Sifting through esoteric medieval manuscripts for forgotten gems, Steel furnishes the reader with entangled stories of human beings and how we are shaped by nature. Chock full of stranger-than-fiction anecdotes about feral children, adventures in cannibalism, sky burial rituals, and more, Steel provides compelling documentation that thinking critically about the ecology has a much longer history than we may imagine.

— Samuel Partal, Community Bookstore [43 Seventh Ave. between Carroll Street and Garfield Place in Park Slope, (718) 783–3075, www.commu‌nityb‌ookst‌ore.net].

Word’s picks: “White Girls,” by Hilton Als

This book is worth picking up for the first essay alone, a long-form dissection of a relationship that plays with the fluidity of gender, race, and sexuality, and that calls the entire notions of memory, identity, and longing into question. Als is a razor-sharp cultural critic, and several of the essays in this book changed the way I watch, read, and listen to media. This is a first-rate collection of criticism.

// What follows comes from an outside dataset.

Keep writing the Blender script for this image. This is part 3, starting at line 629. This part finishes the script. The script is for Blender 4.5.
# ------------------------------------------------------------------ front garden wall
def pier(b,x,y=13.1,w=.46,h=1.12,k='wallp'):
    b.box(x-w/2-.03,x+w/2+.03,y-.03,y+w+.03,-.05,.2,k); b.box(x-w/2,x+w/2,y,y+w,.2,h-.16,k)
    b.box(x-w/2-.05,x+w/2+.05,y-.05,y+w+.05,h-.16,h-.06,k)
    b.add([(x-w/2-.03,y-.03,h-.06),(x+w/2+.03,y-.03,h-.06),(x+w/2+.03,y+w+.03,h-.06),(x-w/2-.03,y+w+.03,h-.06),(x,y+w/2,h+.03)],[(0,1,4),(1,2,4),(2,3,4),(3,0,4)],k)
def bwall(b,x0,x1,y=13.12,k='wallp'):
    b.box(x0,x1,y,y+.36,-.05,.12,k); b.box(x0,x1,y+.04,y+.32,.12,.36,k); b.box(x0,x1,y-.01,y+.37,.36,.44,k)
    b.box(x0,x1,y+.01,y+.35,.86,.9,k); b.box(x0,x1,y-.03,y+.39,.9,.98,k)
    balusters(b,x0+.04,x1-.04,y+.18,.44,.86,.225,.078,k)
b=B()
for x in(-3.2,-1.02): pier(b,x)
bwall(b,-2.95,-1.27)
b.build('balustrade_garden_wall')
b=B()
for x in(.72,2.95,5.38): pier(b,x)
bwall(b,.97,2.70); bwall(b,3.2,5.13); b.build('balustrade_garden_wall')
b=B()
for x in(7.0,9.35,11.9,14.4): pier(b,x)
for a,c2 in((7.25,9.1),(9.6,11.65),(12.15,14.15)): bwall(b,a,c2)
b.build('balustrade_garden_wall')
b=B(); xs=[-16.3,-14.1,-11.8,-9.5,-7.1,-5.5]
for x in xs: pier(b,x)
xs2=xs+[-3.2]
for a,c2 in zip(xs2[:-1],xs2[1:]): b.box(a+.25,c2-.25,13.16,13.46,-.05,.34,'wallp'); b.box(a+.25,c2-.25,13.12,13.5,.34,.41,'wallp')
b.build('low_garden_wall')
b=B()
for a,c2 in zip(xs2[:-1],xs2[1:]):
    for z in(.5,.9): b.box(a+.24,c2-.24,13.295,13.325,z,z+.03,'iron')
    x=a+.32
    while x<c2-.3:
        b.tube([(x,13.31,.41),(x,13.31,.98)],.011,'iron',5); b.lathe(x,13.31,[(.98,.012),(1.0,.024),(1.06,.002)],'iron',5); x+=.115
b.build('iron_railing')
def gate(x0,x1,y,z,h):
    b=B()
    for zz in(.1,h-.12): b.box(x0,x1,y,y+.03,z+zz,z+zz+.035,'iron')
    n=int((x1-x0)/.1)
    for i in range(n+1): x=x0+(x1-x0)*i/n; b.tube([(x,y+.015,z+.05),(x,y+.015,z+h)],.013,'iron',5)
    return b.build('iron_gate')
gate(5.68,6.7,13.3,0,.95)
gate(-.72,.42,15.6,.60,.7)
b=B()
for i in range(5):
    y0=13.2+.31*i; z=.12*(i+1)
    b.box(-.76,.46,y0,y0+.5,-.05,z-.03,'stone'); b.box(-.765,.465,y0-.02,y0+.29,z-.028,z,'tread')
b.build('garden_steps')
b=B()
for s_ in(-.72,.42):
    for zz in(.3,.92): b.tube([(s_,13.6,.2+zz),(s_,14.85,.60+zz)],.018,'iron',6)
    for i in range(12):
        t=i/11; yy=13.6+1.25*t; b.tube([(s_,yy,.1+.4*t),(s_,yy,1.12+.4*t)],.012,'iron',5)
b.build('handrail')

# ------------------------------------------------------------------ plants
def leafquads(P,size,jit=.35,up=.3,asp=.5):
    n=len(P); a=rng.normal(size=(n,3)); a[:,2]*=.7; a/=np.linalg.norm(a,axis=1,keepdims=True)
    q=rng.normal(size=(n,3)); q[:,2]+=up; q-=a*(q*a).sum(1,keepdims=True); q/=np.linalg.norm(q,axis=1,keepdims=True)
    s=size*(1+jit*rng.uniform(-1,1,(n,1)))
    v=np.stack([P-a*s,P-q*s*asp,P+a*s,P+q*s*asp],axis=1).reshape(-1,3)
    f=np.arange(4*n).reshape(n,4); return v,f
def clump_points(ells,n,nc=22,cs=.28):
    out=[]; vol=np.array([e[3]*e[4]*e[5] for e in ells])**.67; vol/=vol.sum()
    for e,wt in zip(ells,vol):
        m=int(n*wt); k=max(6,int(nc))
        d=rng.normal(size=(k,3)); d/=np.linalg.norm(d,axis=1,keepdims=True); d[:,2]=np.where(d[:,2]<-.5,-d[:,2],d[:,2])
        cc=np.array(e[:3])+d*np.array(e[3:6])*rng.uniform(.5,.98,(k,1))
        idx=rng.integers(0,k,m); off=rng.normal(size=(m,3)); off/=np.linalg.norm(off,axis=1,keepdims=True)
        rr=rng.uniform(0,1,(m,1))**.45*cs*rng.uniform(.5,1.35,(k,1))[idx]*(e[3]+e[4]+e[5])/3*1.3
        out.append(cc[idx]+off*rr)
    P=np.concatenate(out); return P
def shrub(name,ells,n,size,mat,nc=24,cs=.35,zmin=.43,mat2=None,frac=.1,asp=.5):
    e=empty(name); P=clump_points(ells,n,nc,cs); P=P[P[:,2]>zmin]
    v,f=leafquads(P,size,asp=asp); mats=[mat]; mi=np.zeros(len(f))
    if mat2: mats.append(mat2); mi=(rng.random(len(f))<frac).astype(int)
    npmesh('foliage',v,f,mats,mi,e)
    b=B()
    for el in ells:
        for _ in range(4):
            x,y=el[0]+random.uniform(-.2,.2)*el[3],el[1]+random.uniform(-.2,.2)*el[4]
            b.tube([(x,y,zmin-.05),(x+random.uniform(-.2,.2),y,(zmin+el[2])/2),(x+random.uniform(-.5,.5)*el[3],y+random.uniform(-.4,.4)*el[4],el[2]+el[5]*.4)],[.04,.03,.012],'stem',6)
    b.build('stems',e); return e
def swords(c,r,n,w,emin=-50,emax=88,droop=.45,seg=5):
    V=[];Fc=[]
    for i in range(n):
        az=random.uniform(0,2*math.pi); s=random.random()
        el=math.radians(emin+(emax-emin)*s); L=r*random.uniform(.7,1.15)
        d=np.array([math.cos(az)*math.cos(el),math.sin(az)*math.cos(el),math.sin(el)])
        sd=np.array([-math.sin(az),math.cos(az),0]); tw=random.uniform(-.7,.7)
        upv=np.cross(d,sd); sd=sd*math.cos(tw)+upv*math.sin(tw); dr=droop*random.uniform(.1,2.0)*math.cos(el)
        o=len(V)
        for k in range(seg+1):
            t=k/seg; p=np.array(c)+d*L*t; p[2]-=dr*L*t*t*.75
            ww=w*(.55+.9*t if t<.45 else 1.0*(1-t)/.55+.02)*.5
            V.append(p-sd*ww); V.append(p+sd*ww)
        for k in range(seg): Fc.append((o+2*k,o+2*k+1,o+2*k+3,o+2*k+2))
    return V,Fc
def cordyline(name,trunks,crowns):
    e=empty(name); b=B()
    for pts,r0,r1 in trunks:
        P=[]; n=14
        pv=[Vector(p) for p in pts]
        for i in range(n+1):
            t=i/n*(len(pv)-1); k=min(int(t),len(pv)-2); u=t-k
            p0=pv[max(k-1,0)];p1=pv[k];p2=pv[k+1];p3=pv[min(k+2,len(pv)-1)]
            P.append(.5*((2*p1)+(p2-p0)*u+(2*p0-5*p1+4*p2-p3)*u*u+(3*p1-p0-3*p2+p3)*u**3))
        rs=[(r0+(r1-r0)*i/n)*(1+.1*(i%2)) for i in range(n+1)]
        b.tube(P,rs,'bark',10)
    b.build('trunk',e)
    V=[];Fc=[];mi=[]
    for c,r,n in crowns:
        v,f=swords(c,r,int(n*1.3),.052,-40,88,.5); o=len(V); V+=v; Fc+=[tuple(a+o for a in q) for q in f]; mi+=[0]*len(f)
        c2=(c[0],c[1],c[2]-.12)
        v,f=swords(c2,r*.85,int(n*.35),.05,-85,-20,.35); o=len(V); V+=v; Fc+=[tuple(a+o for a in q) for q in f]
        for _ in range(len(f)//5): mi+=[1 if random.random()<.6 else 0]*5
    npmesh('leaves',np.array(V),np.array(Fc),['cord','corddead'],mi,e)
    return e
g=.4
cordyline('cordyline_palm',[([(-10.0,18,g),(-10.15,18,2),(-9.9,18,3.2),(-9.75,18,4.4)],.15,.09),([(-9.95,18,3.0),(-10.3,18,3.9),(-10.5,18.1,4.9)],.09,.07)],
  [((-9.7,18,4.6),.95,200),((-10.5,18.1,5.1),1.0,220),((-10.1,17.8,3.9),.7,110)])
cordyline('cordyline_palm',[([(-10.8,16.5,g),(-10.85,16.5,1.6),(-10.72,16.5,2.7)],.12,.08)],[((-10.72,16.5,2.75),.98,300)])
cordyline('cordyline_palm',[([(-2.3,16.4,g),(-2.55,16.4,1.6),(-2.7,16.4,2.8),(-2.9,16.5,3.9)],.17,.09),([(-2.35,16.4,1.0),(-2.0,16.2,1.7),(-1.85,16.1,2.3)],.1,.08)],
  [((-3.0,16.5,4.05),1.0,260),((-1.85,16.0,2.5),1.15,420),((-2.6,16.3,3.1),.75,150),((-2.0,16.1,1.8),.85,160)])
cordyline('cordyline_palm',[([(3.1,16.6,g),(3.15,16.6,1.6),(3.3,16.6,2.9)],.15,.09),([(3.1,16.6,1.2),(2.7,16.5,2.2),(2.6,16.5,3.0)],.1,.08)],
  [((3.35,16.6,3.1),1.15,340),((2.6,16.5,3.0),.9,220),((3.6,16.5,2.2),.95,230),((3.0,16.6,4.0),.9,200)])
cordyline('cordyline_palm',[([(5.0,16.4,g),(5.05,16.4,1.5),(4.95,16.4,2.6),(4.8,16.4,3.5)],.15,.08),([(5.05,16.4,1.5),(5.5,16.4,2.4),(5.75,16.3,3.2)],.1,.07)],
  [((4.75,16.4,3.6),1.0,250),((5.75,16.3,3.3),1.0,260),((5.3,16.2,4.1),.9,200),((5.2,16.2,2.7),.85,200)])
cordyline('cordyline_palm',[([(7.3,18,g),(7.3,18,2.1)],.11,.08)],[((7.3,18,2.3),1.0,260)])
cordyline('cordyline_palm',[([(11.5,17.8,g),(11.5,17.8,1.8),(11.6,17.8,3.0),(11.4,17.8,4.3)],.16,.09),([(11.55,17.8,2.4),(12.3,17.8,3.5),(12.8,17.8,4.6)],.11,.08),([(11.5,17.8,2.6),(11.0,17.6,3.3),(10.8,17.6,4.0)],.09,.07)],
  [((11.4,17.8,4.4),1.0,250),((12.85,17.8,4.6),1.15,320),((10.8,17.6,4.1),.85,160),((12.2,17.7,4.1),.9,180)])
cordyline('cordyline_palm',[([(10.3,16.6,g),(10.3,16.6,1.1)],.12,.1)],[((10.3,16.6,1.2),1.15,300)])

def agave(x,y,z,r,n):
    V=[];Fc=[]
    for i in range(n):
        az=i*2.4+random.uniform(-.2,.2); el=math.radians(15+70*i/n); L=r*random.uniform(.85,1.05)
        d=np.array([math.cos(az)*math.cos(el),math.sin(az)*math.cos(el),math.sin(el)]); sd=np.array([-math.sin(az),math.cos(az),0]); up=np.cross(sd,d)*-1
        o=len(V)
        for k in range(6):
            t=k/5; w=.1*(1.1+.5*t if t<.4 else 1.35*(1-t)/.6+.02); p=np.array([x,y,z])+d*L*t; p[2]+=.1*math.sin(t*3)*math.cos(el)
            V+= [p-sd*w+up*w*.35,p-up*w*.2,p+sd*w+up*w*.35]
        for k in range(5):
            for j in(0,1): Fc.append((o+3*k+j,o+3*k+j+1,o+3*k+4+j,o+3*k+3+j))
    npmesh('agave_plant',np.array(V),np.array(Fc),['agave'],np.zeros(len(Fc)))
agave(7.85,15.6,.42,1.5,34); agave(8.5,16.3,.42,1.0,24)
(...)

— Ryan Evans, Word [126 Franklin St. at Milton Street in Greenpoint, (718) 383–0096, www.wordbookstores.com].

Greenlight Bookstore’s pick: “Topics of Conversation,” by Miranda Popkey

Miranda Popkey’s great debut novel “Topics of Conversation” is structured around a series of conversations and monologues about female sexuality, power, and misogyny that occur over the course of 20 years in the narrator’s life. The outstanding centerpiece is an angry recounting of the night Norman Mailer stabbed his wife, told through a Youtube video of a documentary outtake. It is great for fans of Mary Gaitskill, Renata Adler, and Ottessa Moshfegh.

— Matt Stowe, Greenlight Bookstore [686 Fulton St. between S. Elliott Place and S. Portland Avenue in Fort Greene, (718) 246–0200, www.greenlightbookstore.com].